Não se tratava de um dissidente, uma vez que a situação não comportava alas e correntes contra a ditadura. Logo se tratava de um agente provocador infiltrado nas hostes da libertação, provavelmente um elemento da Polícia Secreta de Salvação do Estado, que estava em toda a parte, patrulhando o bom comportamento dos cidadãos.
Apresentado à Comissão Executiva, o assunto foi encaminhado à Comissão de Ética e depois à Assembléia Geral. Por unanimidade, chegaram à sentença da expulsão sumária sem direito de defesa.

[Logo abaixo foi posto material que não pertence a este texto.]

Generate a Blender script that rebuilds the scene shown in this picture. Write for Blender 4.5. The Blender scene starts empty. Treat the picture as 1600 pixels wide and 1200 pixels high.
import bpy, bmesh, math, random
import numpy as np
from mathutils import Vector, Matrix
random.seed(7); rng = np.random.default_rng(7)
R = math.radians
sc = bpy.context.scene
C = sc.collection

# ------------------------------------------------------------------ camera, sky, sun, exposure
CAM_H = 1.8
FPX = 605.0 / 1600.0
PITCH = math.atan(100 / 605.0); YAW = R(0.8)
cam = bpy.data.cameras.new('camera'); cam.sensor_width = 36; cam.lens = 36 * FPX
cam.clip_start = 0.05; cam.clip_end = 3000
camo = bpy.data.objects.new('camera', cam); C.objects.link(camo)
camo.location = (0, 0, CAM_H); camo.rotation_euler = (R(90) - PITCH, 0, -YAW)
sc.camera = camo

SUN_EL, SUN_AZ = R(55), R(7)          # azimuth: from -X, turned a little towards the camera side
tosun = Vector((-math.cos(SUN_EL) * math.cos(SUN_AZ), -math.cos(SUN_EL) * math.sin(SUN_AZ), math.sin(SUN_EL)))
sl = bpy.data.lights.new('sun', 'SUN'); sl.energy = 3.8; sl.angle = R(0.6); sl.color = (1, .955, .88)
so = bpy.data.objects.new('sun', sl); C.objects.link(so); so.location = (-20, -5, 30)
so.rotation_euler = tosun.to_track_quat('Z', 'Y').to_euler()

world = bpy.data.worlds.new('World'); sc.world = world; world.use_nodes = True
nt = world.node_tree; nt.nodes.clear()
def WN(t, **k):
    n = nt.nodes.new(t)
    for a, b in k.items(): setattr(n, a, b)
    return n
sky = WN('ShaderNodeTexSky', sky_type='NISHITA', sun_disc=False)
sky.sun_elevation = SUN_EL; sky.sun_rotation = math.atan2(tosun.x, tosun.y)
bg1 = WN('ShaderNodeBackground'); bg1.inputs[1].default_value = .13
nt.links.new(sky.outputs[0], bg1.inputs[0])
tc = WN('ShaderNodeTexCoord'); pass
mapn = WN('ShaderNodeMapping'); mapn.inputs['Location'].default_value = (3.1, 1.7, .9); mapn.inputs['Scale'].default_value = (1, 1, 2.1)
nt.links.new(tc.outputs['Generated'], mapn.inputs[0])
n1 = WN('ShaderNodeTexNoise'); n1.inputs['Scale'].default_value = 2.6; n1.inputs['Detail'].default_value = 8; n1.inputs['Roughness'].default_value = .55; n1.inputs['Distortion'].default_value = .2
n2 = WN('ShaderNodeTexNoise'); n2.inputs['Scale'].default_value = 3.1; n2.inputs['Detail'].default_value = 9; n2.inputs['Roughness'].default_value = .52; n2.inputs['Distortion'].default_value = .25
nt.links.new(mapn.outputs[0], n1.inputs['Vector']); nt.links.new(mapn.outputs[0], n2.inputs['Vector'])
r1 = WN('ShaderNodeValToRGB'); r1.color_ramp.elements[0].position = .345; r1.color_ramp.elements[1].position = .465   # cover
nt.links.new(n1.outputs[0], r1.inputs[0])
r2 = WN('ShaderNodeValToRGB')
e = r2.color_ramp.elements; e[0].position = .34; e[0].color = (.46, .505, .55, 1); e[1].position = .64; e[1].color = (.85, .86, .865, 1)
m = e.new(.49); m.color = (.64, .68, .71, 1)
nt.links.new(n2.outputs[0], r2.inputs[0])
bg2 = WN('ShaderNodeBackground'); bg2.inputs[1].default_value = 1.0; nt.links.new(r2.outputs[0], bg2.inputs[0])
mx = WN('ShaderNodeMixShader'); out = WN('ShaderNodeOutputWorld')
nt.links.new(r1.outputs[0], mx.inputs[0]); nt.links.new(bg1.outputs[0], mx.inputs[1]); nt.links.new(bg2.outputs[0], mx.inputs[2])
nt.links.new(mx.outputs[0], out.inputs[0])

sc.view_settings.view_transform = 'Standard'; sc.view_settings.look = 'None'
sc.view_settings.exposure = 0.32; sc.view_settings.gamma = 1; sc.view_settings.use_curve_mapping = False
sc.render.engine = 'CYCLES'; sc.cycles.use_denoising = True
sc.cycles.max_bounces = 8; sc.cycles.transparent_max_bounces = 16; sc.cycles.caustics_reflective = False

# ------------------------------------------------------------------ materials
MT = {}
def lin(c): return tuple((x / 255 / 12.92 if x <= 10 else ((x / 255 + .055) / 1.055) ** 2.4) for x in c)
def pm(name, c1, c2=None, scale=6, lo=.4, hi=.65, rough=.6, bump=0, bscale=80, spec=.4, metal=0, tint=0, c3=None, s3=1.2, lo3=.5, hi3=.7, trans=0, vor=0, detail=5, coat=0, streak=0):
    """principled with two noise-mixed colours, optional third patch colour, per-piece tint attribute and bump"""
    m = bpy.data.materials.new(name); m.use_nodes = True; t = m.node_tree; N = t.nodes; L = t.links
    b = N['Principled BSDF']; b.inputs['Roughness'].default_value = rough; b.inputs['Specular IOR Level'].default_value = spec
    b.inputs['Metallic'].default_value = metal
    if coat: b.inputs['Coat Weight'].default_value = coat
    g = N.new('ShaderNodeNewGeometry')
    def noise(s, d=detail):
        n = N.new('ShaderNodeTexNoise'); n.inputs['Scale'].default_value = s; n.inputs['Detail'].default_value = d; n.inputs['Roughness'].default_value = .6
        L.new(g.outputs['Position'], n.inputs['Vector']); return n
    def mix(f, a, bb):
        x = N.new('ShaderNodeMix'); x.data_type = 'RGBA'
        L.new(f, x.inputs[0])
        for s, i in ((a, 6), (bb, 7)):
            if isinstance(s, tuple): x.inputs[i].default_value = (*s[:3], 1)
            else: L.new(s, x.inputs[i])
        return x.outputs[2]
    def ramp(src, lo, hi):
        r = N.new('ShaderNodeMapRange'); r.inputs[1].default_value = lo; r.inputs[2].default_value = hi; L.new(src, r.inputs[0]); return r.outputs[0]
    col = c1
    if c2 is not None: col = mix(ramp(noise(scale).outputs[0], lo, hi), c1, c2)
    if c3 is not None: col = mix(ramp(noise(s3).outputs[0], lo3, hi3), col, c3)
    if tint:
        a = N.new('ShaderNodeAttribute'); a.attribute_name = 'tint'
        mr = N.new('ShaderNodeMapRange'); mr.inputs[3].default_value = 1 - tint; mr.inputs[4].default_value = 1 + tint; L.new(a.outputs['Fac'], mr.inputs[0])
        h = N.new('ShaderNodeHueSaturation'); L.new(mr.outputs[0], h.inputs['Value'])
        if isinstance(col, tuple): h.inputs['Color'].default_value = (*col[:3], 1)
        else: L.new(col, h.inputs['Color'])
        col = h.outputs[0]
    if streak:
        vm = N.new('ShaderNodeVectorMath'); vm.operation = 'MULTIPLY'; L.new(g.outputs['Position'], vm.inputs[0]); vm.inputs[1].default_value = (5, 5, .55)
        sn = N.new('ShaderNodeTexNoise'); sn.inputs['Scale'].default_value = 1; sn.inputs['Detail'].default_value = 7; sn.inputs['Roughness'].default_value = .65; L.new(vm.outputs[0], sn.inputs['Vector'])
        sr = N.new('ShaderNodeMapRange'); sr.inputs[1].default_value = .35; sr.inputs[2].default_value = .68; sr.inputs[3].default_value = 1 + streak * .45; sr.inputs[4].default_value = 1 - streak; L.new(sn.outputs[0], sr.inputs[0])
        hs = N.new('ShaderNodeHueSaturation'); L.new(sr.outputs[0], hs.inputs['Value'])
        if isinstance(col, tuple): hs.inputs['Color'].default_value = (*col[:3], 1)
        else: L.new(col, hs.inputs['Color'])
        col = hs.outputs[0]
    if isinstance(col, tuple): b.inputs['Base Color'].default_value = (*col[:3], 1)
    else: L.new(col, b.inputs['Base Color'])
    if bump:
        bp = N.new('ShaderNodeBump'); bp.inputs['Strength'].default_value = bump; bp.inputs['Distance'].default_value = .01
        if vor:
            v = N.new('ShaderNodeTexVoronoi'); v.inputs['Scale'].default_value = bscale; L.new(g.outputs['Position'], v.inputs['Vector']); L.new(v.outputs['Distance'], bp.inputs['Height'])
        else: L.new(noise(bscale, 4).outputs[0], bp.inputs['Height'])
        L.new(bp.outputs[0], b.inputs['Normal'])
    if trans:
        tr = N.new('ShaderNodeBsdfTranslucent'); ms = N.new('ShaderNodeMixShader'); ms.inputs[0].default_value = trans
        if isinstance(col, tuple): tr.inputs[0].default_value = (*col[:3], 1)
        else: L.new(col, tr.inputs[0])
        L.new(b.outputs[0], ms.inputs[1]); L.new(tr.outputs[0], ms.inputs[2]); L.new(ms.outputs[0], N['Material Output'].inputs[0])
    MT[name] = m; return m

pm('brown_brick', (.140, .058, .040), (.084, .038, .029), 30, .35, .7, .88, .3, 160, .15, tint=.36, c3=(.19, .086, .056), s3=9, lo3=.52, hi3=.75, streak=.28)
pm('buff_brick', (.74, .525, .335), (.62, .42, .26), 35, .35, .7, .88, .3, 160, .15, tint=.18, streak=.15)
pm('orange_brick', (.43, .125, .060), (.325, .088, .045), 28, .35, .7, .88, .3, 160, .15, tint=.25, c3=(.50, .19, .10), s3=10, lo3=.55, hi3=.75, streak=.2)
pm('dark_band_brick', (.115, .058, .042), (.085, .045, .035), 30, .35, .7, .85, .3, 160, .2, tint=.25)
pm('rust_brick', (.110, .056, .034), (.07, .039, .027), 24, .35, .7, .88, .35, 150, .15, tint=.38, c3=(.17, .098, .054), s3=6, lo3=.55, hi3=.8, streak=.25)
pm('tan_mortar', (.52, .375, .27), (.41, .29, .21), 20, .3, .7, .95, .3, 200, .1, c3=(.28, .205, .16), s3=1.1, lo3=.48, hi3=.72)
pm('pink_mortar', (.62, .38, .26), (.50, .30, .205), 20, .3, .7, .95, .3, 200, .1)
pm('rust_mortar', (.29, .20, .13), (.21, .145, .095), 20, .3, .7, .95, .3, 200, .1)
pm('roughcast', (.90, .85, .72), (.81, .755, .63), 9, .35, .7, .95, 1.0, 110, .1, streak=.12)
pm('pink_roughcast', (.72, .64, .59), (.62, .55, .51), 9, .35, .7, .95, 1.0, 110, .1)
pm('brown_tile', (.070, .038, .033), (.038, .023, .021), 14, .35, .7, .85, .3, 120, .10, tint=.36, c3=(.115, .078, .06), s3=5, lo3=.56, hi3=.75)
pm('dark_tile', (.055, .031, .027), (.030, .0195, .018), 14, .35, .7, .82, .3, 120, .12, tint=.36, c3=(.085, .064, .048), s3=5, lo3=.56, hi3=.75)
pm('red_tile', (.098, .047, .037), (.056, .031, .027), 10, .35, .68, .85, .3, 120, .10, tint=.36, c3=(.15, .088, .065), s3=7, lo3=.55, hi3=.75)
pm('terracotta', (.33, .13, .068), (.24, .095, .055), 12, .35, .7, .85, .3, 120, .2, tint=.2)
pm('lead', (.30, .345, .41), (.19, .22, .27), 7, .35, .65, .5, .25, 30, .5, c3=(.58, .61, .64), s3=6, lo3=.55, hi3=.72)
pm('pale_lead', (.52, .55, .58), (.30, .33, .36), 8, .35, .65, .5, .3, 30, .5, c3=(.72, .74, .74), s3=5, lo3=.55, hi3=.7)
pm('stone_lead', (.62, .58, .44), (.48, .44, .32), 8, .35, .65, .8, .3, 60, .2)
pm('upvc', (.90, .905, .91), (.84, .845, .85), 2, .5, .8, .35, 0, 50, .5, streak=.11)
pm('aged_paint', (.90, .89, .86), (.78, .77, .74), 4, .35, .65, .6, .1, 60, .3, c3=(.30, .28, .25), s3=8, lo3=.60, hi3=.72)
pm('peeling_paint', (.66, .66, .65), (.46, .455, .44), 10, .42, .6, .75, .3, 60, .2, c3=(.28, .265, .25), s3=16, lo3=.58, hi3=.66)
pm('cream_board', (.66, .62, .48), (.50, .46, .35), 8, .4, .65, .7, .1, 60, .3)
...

E, como o estatuto previa que para esses casos haveria pena de morte, o sujeito foi eliminado em seu quarto de pensão quando, após uma crise de asma, acionava aquela bombinha para respirar melhor.
Pode até parecer um conto de George Orwell ou um delírio pessoal do cronista, mas, tirante um ou outro pormenor irrelevante, como o da asma (o sujeito na realidade não sofria de asma, sofria de rinite na fossa nasal esquerda), garanto que a história é verdadeira, ocorrida num país da América Latina, mais exatamente do Cone Sul, no terço final do século 20.
Com pequenas variantes, a fúria radical de qualquer causa, boa ou má, produz casos iguais. Lembro as feministas que, durante o regime de Pinochet, no Chile, incitavam as mulheres a se recusarem ao orgasmo. Como a fêmea podia gozar sabendo que um ditador sanguinário sufocava um povo? Ter direito ao orgasmo, buscá-lo com todas as energias de seu aparelho sexual, era uma prova de alienação, uma falta de solidariedade para com os oprimidos, um apoio consciente à tortura e ao sacrifício dos mártires.
Grandes causas, grandes equívocos. Durante a Segunda Guerra Mundial, os mais exaltados se recusavam a ouvir Beethoven e Wagner -sendo que este último, sendo o anti-semita que foi e compositor preferido de Hitler, até hoje é patrulhado por alguns círculos radicais.
Na atual invasão do Iraque, a opinião pública mundial ficou contra os Estados Unidos -e ficou bem. O massacre promovido pelo Departamento de Estado, pelo Pentágono, pela CIA e pessoalmente pelo presidente George W. Bush, ficará como um dos crimes mais hediondos deste início de século, fazendo contraponto ao atentado do 11 de setembro de 2001, que foi a ação pessoal e até agora isolada de um grupo de terroristas. No ataque ao Iraque, expressa-se um Estado terrorista que deseja se impor pela força na comunidade internacional. O que distingue os dois crimes é a dimensão técnica, não o resultado final, lamentável nos dois casos.
Tudo bem. Joguemos pedras em Osama bin Laden, em George W. Bush e em seus falcões sanguinários. Mas não vamos deixar de ouvir Gershwin, Cole Porter, Jerome Kern, Nacio Herb Brown, suspirar pelas pernas de Cyd Charisse, apreciar o corpo escultural de Demi Moore e rir das piadas de Woody Allen.